■ ENTRIES:

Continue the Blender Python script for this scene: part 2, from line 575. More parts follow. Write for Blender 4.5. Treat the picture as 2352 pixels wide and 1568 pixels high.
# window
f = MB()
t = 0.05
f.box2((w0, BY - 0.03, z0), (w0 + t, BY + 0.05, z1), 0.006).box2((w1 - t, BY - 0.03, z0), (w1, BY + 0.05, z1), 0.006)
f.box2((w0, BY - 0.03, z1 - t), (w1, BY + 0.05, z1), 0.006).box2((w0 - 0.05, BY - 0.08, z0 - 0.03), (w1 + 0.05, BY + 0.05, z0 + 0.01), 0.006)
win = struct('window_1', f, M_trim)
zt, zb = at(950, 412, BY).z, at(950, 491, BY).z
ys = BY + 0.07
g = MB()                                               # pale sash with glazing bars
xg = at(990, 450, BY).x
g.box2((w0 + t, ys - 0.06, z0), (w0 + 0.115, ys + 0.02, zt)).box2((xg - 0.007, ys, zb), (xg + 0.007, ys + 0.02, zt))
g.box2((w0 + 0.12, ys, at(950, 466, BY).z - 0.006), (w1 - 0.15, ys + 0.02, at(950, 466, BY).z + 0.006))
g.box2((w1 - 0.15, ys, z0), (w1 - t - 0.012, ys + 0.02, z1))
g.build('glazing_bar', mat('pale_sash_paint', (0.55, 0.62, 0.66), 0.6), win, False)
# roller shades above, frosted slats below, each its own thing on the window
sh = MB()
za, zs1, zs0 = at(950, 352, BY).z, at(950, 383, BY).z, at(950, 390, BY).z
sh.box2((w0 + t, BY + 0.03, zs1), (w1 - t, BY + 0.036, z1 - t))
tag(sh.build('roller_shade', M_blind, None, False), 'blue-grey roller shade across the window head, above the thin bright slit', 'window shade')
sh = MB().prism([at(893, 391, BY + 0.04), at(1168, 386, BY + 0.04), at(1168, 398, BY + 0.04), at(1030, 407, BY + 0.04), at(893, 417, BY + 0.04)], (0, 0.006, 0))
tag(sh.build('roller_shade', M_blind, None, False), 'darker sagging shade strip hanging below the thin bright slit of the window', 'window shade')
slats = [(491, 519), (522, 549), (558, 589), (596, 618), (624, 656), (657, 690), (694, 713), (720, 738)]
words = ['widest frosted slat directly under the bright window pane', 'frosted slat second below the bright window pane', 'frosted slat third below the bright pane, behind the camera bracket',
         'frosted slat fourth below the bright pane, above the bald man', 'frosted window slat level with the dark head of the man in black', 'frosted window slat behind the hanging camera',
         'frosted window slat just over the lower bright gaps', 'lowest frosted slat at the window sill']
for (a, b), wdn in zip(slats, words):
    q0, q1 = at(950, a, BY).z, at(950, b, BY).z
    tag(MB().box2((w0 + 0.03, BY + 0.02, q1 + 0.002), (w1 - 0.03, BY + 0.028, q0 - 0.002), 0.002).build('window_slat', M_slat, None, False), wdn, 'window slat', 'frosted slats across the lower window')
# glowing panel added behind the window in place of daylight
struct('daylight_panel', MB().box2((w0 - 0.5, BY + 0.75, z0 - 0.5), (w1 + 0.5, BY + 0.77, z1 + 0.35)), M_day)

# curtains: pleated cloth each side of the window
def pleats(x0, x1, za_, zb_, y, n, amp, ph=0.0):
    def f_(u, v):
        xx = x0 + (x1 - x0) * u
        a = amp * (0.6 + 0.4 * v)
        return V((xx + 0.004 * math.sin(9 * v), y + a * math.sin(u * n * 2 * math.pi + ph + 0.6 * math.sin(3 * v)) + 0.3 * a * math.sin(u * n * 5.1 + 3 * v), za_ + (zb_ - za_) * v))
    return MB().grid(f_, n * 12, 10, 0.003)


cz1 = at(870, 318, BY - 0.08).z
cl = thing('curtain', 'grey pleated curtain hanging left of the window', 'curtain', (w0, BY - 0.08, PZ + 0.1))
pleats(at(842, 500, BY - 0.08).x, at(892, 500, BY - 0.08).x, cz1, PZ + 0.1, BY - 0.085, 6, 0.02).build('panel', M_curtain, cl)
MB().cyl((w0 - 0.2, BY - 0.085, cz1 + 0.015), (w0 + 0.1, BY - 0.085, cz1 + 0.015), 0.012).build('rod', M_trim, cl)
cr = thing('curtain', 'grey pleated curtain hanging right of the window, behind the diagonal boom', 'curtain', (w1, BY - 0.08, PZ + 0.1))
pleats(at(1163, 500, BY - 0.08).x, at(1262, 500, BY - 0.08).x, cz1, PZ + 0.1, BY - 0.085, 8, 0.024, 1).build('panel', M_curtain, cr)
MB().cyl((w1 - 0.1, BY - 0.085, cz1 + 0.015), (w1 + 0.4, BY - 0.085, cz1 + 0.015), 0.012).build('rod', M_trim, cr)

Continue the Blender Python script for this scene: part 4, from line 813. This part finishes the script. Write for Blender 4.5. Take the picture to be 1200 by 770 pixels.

■ AIM: Every entry should be printed again exactly as it stands.

■ TASK RESULT:
Continue the Blender Python script for this scene: part 2, from line 575. More parts follow. Write for Blender 4.5. Treat the picture as 2352 pixels wide and 1568 pixels high.
# window
f = MB()
t = 0.05
f.box2((w0, BY - 0.03, z0), (w0 + t, BY + 0.05, z1), 0.006).box2((w1 - t, BY - 0.03, z0), (w1, BY + 0.05, z1), 0.006)
f.box2((w0, BY - 0.03, z1 - t), (w1, BY + 0.05, z1), 0.006).box2((w0 - 0.05, BY - 0.08, z0 - 0.03), (w1 + 0.05, BY + 0.05, z0 + 0.01), 0.006)
win = struct('window_1', f, M_trim)
zt, zb = at(950, 412, BY).z, at(950, 491, BY).z
ys = BY + 0.07
g = MB()                                               # pale sash with glazing bars
xg = at(990, 450, BY).x
g.box2((w0 + t, ys - 0.06, z0), (w0 + 0.115, ys + 0.02, zt)).box2((xg - 0.007, ys, zb), (xg + 0.007, ys + 0.02, zt))
g.box2((w0 + 0.12, ys, at(950, 466, BY).z - 0.006), (w1 - 0.15, ys + 0.02, at(950, 466, BY).z + 0.006))
g.box2((w1 - 0.15, ys, z0), (w1 - t - 0.012, ys + 0.02, z1))
g.build('glazing_bar', mat('pale_sash_paint', (0.55, 0.62, 0.66), 0.6), win, False)
# roller shades above, frosted slats below, each its own thing on the window
sh = MB()
za, zs1, zs0 = at(950, 352, BY).z, at(950, 383, BY).z, at(950, 390, BY).z
sh.box2((w0 + t, BY + 0.03, zs1), (w1 - t, BY + 0.036, z1 - t))
tag(sh.build('roller_shade', M_blind, None, False), 'blue-grey roller shade across the window head, above the thin bright slit', 'window shade')
sh = MB().prism([at(893, 391, BY + 0.04), at(1168, 386, BY + 0.04), at(1168, 398, BY + 0.04), at(1030, 407, BY + 0.04), at(893, 417, BY + 0.04)], (0, 0.006, 0))
tag(sh.build('roller_shade', M_blind, None, False), 'darker sagging shade strip hanging below the thin bright slit of the window', 'window shade')
slats = [(491, 519), (522, 549), (558, 589), (596, 618), (624, 656), (657, 690), (694, 713), (720, 738)]
words = ['widest frosted slat directly under the bright window pane', 'frosted slat second below the bright window pane', 'frosted slat third below the bright pane, behind the camera bracket',
         'frosted slat fourth below the bright pane, above the bald man', 'frosted window slat level with the dark head of the man in black', 'frosted window slat behind the hanging camera',
         'frosted window slat just over the lower bright gaps', 'lowest frosted slat at the window sill']
for (a, b), wdn in zip(slats, words):
    q0, q1 = at(950, a, BY).z, at(950, b, BY).z
    tag(MB().box2((w0 + 0.03, BY + 0.02, q1 + 0.002), (w1 - 0.03, BY + 0.028, q0 - 0.002), 0.002).build('window_slat', M_slat, None, False), wdn, 'window slat', 'frosted slats across the lower window')
# glowing panel added behind the window in place of daylight
struct('daylight_panel', MB().box2((w0 - 0.5, BY + 0.75, z0 - 0.5), (w1 + 0.5, BY + 0.77, z1 + 0.35)), M_day)

# curtains: pleated cloth each side of the window
def pleats(x0, x1, za_, zb_, y, n, amp, ph=0.0):
    def f_(u, v):
        xx = x0 + (x1 - x0) * u
        a = amp * (0.6 + 0.4 * v)
        return V((xx + 0.004 * math.sin(9 * v), y + a * math.sin(u * n * 2 * math.pi + ph + 0.6 * math.sin(3 * v)) + 0.3 * a * math.sin(u * n * 5.1 + 3 * v), za_ + (zb_ - za_) * v))
    return MB().grid(f_, n * 12, 10, 0.003)


cz1 = at(870, 318, BY - 0.08).z
cl = thing('curtain', 'grey pleated curtain hanging left of the window', 'curtain', (w0, BY - 0.08, PZ + 0.1))
pleats(at(842, 500, BY - 0.08).x, at(892, 500, BY - 0.08).x, cz1, PZ + 0.1, BY - 0.085, 6, 0.02).build('panel', M_curtain, cl)
MB().cyl((w0 - 0.2, BY - 0.085, cz1 + 0.015), (w0 + 0.1, BY - 0.085, cz1 + 0.015), 0.012).build('rod', M_trim, cl)
cr = thing('curtain', 'grey pleated curtain hanging right of the window, behind the diagonal boom', 'curtain', (w1, BY - 0.08, PZ + 0.1))
pleats(at(1163, 500, BY - 0.08).x, at(1262, 500, BY - 0.08).x, cz1, PZ + 0.1, BY - 0.085, 8, 0.024, 1).build('panel', M_curtain, cr)
MB().cyl((w1 - 0.1, BY - 0.085, cz1 + 0.015), (w1 + 0.4, BY - 0.085, cz1 + 0.015), 0.012).build('rod', M_trim, cr)

Continue the Blender Python script for this scene: part 4, from line 813. This part finishes the script. Write for Blender 4.5. Take the picture to be 1200 by 770 pixels.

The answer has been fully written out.